The club's 2004 campaign therefore came something out of the blue, when heading in to the last round of the season, they were still neck and neck at the top with hot favourites Okinawa Kariyushi, coached at that time by the legendary figure of Ruy Ramos. As is the Kyushu League's habit, the final two rounds of league fixtures were all held in one city over a weekend and Honda Lock's 10am kick-off in Kumamoto gave them a head start: they duly destroyed bottom club Osumi NIFS United 5-1. Kariyushi, meanwhile, had to stew until the afternoon and in a far tougher encounter went down to a disastrous 2-0 defeat at the hands of third place Volca Kagoshima. Honda Lock were Kyushu League champions.

In the subsequent Annual Nationwide Regional League Championship Tournament, the team brushed aside Kanazawa SC and Norbritz Hokkaido in the first round, putting Honda Lock just a step away from a place in the highest non-professional football league in Japan, at the first attempt!

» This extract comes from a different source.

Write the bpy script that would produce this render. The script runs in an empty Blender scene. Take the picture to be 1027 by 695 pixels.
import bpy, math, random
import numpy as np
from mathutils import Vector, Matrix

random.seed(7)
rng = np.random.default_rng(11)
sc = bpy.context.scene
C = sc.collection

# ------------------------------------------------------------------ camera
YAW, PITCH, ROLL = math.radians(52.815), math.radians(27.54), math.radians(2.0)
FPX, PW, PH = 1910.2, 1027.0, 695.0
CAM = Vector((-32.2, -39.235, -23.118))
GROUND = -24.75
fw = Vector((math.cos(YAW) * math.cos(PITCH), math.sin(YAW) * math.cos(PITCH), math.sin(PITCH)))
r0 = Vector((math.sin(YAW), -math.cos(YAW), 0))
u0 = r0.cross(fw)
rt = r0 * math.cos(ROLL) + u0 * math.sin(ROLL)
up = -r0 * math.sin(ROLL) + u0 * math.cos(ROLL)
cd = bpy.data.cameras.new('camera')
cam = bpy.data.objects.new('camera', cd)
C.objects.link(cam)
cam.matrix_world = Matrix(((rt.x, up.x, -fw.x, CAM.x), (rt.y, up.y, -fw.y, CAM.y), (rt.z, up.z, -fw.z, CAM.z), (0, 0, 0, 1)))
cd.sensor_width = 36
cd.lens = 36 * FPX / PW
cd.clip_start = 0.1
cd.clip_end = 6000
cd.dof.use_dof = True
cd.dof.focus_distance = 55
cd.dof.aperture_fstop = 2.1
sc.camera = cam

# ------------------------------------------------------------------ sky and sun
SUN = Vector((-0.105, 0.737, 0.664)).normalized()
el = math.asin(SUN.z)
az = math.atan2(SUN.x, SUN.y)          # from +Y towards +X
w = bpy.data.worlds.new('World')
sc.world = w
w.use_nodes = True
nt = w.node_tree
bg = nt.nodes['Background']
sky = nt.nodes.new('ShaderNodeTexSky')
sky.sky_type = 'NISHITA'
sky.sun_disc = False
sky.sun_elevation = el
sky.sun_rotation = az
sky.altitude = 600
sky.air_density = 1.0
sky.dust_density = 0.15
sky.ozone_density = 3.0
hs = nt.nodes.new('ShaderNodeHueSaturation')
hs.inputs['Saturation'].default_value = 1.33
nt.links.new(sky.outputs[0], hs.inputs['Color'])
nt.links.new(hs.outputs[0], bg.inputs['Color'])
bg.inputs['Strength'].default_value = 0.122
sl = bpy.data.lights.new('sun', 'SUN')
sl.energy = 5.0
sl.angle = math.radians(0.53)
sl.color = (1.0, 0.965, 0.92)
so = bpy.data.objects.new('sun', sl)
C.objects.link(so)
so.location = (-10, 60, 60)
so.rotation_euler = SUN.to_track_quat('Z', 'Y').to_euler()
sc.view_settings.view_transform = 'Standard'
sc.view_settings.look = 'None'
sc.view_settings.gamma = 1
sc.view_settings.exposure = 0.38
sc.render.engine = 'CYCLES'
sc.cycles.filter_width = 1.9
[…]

The club faced off against Mitsubishi Mizushima from Okayama prefecture, Ryutsu Keizai University from Ibaraki and Saitama's Luminozo Sayama in the final round robin group, with the top two teams scheduled to win promotion.

Following 2-2 draws against RKU and Luminozo in the opening two contests, Honda Lock with it all to play for against Mizushima, but in a desperately tight match they lost 1-0 to finish third in the group. Mizushima and RKU were automatically promoted, and that seemed to be that. A matter of days later, however, it was sensationally confirmed that the Kokushikan University club were to be expelled from the league as the result of a scandal involving impropriety by a group of their players - and Honda Lock thus found themselves entering the JFL by the back door.

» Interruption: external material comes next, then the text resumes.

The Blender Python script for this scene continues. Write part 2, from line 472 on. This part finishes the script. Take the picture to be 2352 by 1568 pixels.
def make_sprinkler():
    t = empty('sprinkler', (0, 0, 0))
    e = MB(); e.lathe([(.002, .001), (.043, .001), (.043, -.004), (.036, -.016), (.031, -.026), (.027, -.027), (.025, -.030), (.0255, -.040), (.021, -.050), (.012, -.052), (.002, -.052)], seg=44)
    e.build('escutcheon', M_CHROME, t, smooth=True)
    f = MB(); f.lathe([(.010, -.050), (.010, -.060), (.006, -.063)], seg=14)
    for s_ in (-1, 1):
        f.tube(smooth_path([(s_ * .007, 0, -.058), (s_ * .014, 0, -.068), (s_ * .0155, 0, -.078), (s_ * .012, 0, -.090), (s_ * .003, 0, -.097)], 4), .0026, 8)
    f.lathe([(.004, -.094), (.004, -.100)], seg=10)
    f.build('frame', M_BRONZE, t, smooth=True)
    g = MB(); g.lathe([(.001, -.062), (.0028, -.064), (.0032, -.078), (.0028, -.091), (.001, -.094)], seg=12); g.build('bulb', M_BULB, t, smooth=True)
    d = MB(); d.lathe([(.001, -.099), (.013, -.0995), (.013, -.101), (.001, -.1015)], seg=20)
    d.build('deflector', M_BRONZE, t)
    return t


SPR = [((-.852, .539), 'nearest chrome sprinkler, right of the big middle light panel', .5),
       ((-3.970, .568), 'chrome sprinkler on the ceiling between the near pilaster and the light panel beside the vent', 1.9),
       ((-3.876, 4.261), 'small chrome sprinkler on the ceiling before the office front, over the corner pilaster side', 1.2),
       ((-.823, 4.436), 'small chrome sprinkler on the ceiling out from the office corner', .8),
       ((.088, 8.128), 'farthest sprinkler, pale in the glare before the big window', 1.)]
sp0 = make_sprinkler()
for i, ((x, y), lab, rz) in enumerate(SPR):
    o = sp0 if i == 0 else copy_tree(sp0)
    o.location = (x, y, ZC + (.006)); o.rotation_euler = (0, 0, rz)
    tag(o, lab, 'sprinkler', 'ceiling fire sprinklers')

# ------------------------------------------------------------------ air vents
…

Honda Lock's first JFL campaign began with a dream fixture: away at Honda FC, the parent company's parent company, as it were. However, a 3-1 defeat made it clear that Lock would have a difficult time holding their own in the JFL. They gathered just fifteen points from the season and finished in 17th place, above only Mitsubishi Mizushima. The club clearly paid the price for not making any improvements to the squad that had gained promotion from the Kyushu League. The 2006 season was no more successful, and Honda Lock were unable to escape a drop back into the Kyu League in 2007.

The team remained competitive relative to most Kyu League opponents, but over the next several years, the large number of J.League wannabes rising into the JFL made it tough for a team that is dedicated to maintaining an amateur identity. Although the size of the parent company offers Honda Lock a solid base of players and the organizational strength to remain competitive, in the environment that prevailed between 2006 and 2013, that was not enough to ensure a fully amateur team of a firm spot in the JFL. With so many teams ambitiously chasing promotion to the J.League, a company club like Honda Lock was at a clear disadvantage. Though they did rebound and managed to climb back into the JFL at the end of the 2008 season, the next few years would mark the critical stage of the conflict between true amateurs and teams that were professional in all but name. 

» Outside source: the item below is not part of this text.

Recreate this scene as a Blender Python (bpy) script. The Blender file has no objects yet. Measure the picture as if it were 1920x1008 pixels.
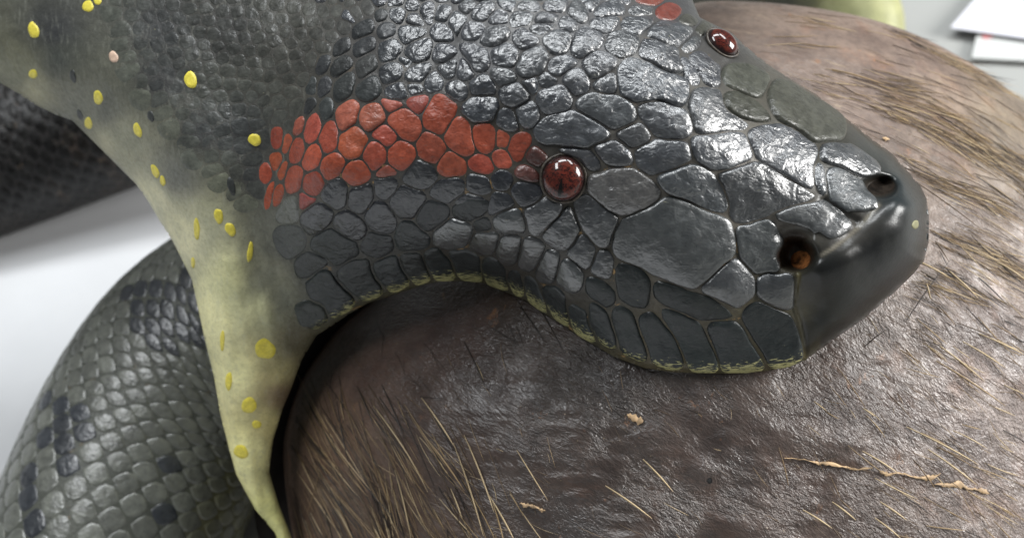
import bpy, bmesh, math, random
import numpy as np
from mathutils import Vector, Matrix

random.seed(7)
RNG = np.random.default_rng(7)
SC = bpy.context.scene
COL = SC.collection

# ------------------------------------------------------------------ camera
PITCH = math.radians(50)
UNIT = 0.0002            # metres per picture unit at the focus distance
DREF = 2059.0            # focus distance in picture units
CAMZ = 0.56
CAM = np.array((0.0, -0.30, CAMZ))
FW = np.array((0.0, math.cos(PITCH), -math.sin(PITCH)))
UP = np.array((0.0, math.sin(PITCH), math.cos(PITCH)))
RT = np.array((1.0, 0.0, 0.0))
cd = bpy.data.cameras.new('camera')
cam = bpy.data.objects.new('camera', cd)
COL.objects.link(cam)
cam.location = CAM
cam.rotation_euler = (math.pi / 2 - PITCH, 0, 0)
cd.sensor_width = 36
cd.lens = 36 * DREF / 1920
cd.clip_start = 0.01
cd.clip_end = 50
cd.dof.use_dof = True
cd.dof.focus_distance = (DREF - 80) * UNIT
cd.dof.aperture_fstop = 9.0
SC.camera = cam

# ------------------------------------------------------------------ world and lamps
w = bpy.data.worlds.new('World')
SC.world = w
w.use_nodes = True
w.node_tree.nodes['Background'].inputs[0].default_value = (0.93, 0.97, 1.0, 1)
w.node_tree.nodes['Background'].inputs[1].default_value = 0.15

def area(name, loc, target, sx, sy, power, color=(1, 1, 1)):
    l = bpy.data.lights.new(name, 'AREA')
    l.shape = 'RECTANGLE'
    l.size, l.size_y, l.energy, l.color = sx, sy, power, color
    o = bpy.data.objects.new(name, l)
    COL.objects.link(o)
    o.location = loc
    d = Vector(target) - Vector(loc)
    o.rotation_euler = d.to_track_quat('-Z', 'Y').to_euler()
    return o

HEADP = (0.03, 0.02, 0.15)
for lx, ly, lp in ((-0.95, 0.0, 22), (-0.15, 0.75, 24), (0.9, 0.8, 20)):
    area('ceiling_lamp', (lx, ly, 1.95), (lx * 0.4, ly * 0.4, 0), 1.0, 0.36, lp, (0.95, 0.98, 1.0))
area('window_light', (1.9, 0.0, 1.0), HEADP, 0.9, 0.8, 58, (1.0, 0.99, 0.97))

SC.view_settings.view_transform = 'Standard'
SC.view_settings.look = 'None'
SC.view_settings.exposure = 0.0
SC.view_settings.gamma = 1.0

# ------------------------------------------------------------------ helpers
def W(x, y, h):
    """Point of the place: (x, y) across the scene, h towards the viewer from the reference plane."""
    x = np.asarray(x, float); y = np.asarray(y, float); h = np.asarray(h, float)
    d = DREF - h
    return (CAM + UNIT * (d[..., None] * FW + ((x - 960) * d / DREF)[..., None] * RT + ((504 - y) * d / DREF)[..., None] * UP))

def link(o, parent=None):
    COL.objects.link(o)
    if parent is not None:
        o.parent = parent
    return o

def empty(name, loc, label, cat, group=None):
    o = bpy.data.objects.new(name, None)
    o.empty_display_size = 0.02
    COL.objects.link(o)
    o.location = loc
    o['label'] = label; o['category'] = cat
    if group: o['group'] = group
    return o

def mesh(name, verts, faces, mat, parent=None, smooth=True, attrs=None, quads=False):
    me = bpy.data.meshes.new(name)
    verts = np.asarray(verts, np.float32)
    if parent is not None:
        verts = verts - np.asarray(parent_world(parent), np.float32)
    if quads:
        f = np.asarray(faces, np.int32)
        n, k = f.shape
        me.vertices.add(len(verts)); me.vertices.foreach_set('co', verts.ravel())
        me.loops.add(n * k); me.loops.foreach_set('vertex_index', f.ravel())
        me.polygons.add(n)
        me.polygons.foreach_set('loop_start', np.arange(0, n * k, k, dtype=np.int32))
        me.update(calc_edges=True)
    else:
        me.from_pydata([tuple(v) for v in verts.tolist()], [], faces)
        me.update()
    if smooth:
        me.polygons.foreach_set('use_smooth', np.ones(len(me.polygons), bool))
    for an, av in (attrs or {}).items():
        av = np.asarray(av, np.float32)
        if av.ndim == 2:
            a = me.attributes.new(an, 'FLOAT_COLOR', 'POINT'); a.data.foreach_set('color', av.ravel())
        else:
            a = me.attributes.new(an, 'FLOAT', 'POINT'); a.data.foreach_set('value', av)
    me.validate(verbose=False)
    me.materials.append(mat)
    o = bpy.data.objects.new(name, me)
    return link(o, parent)

def parent_world(p):
    v = Vector((0, 0, 0))
    while p is not None:
        v = v + p.location
        p = p.parent
    return v

def hash3(ix, iy, iz):
    n = (ix * 374761393 + iy * 668265263 + iz * 2147483647 + 12345) & 0xffffffff
    n = ((n ^ (n >> 13)) * 1274126177) & 0xffffffff
    n = (n ^ (n >> 16)) & 0xffff
    return n / 65535.0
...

There has been some discussion about Honda Lock converting to a professional structure themselves. Miyazaki prefecture does not yet have a candidate for J.League participation. However, as Kyushu's least populous prefecture, Miyazaki may not have a particularly large grassroots base to build on. It seems conceivable that the area could support a small pro club, but it would be up to Honda Lock to spin off the club from its corporate roots and give it an independent management structure. As a member of the Honda group, Lock seems more inclined to continue fighting to keep the spirit of amateur competition alive.

Fortunately, the reorganization of the JFL (and the creation of a J3) in 2014 returned control of the JFL to proponents of the amateur game. Under the new structure, hopefully the conflict between true amateurs and teams that are pursuing a professional future will not be as severe as it was in the past.  For now, at least, it seems that Honda Lock will remain loyal to the amateur concept.